▸ **What to do**: Retype each line of the listing below, from the first through the one holding "tag(o, lb, 'shell', 'shells", with no other lines.

* Start Collected material *

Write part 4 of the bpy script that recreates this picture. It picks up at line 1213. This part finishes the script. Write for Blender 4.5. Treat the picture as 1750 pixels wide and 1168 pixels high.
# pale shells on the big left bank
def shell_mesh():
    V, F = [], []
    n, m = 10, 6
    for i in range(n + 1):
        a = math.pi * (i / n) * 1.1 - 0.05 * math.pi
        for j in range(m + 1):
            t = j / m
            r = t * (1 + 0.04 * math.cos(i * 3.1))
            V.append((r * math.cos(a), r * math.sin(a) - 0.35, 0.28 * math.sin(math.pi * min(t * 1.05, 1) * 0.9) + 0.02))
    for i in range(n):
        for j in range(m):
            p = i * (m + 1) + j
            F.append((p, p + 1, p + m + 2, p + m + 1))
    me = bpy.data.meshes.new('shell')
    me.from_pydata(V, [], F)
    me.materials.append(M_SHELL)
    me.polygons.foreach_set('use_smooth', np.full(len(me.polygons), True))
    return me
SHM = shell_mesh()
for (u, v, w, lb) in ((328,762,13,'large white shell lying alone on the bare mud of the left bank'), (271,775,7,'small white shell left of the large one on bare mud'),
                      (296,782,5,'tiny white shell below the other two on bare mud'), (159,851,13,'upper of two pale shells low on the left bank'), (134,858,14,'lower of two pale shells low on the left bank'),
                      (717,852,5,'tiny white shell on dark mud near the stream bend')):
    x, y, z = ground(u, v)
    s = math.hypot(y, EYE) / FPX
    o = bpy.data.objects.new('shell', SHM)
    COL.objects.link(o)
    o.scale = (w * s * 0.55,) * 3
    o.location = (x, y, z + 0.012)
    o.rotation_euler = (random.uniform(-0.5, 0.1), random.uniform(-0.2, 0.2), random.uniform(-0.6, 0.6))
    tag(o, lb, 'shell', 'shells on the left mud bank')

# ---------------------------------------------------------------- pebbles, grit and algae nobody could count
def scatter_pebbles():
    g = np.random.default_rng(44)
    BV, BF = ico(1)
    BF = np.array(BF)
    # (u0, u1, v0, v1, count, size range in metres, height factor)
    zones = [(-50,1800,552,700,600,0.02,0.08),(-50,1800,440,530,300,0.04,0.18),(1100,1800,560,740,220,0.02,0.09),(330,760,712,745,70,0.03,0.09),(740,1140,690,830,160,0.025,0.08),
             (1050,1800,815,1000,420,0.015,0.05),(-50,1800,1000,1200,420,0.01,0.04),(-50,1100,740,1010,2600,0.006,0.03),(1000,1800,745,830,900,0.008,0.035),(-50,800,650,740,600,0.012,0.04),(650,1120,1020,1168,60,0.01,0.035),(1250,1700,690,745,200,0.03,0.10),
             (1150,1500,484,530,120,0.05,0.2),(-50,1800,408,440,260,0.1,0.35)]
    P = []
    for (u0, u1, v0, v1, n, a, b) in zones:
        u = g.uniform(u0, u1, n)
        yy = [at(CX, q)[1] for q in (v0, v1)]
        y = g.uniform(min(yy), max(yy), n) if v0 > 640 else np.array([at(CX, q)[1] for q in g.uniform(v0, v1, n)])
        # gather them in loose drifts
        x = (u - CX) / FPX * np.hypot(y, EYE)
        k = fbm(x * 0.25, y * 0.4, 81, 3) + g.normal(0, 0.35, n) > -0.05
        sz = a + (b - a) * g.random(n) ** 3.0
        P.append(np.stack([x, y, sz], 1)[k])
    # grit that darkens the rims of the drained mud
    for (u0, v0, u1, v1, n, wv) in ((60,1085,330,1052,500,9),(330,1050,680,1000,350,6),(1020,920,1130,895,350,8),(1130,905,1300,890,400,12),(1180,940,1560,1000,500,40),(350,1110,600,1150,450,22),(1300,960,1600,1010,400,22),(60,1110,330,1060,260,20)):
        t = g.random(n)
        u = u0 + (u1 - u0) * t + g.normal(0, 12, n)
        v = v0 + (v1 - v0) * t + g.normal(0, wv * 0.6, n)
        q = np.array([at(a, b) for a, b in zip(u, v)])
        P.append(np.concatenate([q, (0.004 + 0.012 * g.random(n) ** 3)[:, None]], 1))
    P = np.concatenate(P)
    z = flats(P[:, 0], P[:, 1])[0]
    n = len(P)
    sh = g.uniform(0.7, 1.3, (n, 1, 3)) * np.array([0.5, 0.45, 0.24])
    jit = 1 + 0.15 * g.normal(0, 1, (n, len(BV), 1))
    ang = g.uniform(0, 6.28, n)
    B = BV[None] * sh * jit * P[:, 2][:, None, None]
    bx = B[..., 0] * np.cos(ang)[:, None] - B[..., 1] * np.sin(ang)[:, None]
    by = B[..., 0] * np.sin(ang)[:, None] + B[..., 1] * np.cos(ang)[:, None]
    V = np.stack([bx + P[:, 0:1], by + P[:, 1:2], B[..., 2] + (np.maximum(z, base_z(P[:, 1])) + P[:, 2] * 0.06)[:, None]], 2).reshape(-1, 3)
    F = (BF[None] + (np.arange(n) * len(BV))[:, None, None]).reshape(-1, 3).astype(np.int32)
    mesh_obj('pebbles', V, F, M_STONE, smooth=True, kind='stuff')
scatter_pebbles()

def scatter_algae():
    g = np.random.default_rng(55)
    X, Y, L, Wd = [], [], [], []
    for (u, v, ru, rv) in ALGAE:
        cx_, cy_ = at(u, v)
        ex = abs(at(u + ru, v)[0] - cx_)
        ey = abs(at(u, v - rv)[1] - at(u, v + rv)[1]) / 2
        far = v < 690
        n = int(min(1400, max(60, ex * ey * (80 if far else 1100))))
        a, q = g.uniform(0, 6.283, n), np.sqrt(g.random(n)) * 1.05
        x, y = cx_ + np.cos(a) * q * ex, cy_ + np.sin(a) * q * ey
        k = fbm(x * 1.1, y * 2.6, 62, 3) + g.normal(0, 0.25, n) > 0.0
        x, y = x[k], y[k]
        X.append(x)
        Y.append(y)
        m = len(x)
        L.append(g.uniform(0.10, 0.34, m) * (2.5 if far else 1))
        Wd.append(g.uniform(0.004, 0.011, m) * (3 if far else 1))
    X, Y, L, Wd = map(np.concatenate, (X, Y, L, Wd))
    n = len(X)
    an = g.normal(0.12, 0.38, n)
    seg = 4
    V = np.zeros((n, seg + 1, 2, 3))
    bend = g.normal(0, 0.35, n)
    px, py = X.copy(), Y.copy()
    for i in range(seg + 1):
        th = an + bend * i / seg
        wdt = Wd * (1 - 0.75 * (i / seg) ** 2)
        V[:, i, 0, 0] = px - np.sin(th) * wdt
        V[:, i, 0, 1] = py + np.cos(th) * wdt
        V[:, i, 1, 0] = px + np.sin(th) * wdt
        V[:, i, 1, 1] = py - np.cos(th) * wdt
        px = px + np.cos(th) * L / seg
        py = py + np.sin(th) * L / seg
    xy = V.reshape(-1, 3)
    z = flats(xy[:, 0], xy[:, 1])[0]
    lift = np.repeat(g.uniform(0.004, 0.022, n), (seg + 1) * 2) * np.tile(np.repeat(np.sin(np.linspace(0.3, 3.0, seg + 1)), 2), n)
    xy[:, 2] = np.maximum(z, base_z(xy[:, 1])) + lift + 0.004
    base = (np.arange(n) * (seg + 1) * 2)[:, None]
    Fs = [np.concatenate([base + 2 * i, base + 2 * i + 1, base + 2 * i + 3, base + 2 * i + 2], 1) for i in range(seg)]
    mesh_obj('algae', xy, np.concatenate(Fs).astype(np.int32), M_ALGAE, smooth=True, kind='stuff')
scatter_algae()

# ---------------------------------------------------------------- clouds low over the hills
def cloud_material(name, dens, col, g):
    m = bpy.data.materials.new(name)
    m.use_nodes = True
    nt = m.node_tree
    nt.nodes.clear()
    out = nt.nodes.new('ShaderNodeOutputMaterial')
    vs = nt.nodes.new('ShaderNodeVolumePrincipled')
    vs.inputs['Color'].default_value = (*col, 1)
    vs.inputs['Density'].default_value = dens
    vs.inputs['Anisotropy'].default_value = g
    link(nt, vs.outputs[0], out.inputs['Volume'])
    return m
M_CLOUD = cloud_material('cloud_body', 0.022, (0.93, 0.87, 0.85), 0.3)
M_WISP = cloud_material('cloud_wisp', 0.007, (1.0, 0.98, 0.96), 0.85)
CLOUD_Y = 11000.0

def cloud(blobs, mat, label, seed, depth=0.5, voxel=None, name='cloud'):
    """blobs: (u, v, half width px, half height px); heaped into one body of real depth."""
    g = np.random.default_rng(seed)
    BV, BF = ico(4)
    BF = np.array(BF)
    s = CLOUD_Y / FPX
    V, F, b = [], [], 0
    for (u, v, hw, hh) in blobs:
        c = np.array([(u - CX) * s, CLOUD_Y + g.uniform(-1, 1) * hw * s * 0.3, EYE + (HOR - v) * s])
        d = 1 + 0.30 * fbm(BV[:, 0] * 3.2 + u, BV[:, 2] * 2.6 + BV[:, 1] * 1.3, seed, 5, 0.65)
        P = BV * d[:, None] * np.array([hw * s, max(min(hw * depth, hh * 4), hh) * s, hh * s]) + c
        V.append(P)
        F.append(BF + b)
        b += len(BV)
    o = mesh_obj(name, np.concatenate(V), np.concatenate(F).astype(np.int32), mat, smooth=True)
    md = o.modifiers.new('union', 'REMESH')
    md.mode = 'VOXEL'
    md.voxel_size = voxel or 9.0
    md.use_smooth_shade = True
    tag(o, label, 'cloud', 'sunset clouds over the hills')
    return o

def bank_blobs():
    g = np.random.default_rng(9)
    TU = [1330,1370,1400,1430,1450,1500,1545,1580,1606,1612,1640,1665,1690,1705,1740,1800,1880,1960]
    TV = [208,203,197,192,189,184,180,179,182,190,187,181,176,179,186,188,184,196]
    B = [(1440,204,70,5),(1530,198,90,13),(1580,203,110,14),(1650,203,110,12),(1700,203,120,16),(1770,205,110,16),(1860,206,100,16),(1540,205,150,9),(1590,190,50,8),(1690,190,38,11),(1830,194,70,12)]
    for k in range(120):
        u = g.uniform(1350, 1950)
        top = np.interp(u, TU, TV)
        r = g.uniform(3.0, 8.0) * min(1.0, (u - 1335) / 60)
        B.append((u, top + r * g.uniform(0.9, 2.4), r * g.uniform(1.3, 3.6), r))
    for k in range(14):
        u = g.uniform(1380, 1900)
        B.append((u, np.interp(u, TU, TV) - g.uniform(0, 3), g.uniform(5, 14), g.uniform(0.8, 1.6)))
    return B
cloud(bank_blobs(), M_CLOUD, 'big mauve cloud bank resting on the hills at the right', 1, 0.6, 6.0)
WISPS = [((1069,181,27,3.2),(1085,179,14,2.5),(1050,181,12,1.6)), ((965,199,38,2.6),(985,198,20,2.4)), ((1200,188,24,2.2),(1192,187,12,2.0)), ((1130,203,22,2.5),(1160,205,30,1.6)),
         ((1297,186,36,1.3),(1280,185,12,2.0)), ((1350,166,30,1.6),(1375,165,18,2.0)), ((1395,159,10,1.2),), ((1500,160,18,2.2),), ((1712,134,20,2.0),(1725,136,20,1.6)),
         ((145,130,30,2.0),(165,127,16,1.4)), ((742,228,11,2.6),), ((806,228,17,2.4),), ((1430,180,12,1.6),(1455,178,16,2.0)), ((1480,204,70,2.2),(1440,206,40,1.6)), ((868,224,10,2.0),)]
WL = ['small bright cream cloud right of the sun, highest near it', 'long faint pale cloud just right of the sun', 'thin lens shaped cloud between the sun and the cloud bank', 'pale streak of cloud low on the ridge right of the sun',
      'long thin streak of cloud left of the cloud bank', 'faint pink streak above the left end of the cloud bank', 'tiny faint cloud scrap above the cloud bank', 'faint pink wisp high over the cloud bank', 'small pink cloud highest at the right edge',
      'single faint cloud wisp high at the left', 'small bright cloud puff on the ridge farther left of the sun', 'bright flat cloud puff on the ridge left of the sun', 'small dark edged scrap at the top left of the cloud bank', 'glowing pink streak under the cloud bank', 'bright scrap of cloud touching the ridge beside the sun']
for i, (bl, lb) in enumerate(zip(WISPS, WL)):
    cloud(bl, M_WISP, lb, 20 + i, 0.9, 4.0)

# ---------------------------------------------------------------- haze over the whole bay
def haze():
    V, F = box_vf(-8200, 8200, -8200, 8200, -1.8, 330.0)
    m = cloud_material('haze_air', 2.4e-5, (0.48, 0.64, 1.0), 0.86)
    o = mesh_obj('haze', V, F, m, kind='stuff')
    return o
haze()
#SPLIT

* End Collected material *

▸ **Response**:
Write part 4 of the bpy script that recreates this picture. It picks up at line 1213. This part finishes the script. Write for Blender 4.5. Treat the picture as 1750 pixels wide and 1168 pixels high.
# pale shells on the big left bank
def shell_mesh():
    V, F = [], []
    n, m = 10, 6
    for i in range(n + 1):
        a = math.pi * (i / n) * 1.1 - 0.05 * math.pi
        for j in range(m + 1):
            t = j / m
            r = t * (1 + 0.04 * math.cos(i * 3.1))
            V.append((r * math.cos(a), r * math.sin(a) - 0.35, 0.28 * math.sin(math.pi * min(t * 1.05, 1) * 0.9) + 0.02))
    for i in range(n):
        for j in range(m):
            p = i * (m + 1) + j
            F.append((p, p + 1, p + m + 2, p + m + 1))
    me = bpy.data.meshes.new('shell')
    me.from_pydata(V, [], F)
    me.materials.append(M_SHELL)
    me.polygons.foreach_set('use_smooth', np.full(len(me.polygons), True))
    return me
SHM = shell_mesh()
for (u, v, w, lb) in ((328,762,13,'large white shell lying alone on the bare mud of the left bank'), (271,775,7,'small white shell left of the large one on bare mud'),
                      (296,782,5,'tiny white shell below the other two on bare mud'), (159,851,13,'upper of two pale shells low on the left bank'), (134,858,14,'lower of two pale shells low on the left bank'),
                      (717,852,5,'tiny white shell on dark mud near the stream bend')):
    x, y, z = ground(u, v)
    s = math.hypot(y, EYE) / FPX
    o = bpy.data.objects.new('shell', SHM)
    COL.objects.link(o)
    o.scale = (w * s * 0.55,) * 3
    o.location = (x, y, z + 0.012)
    o.rotation_euler = (random.uniform(-0.5, 0.1), random.uniform(-0.2, 0.2), random.uniform(-0.6, 0.6))
    tag(o, lb, 'shell', 'shells on the left mud bank')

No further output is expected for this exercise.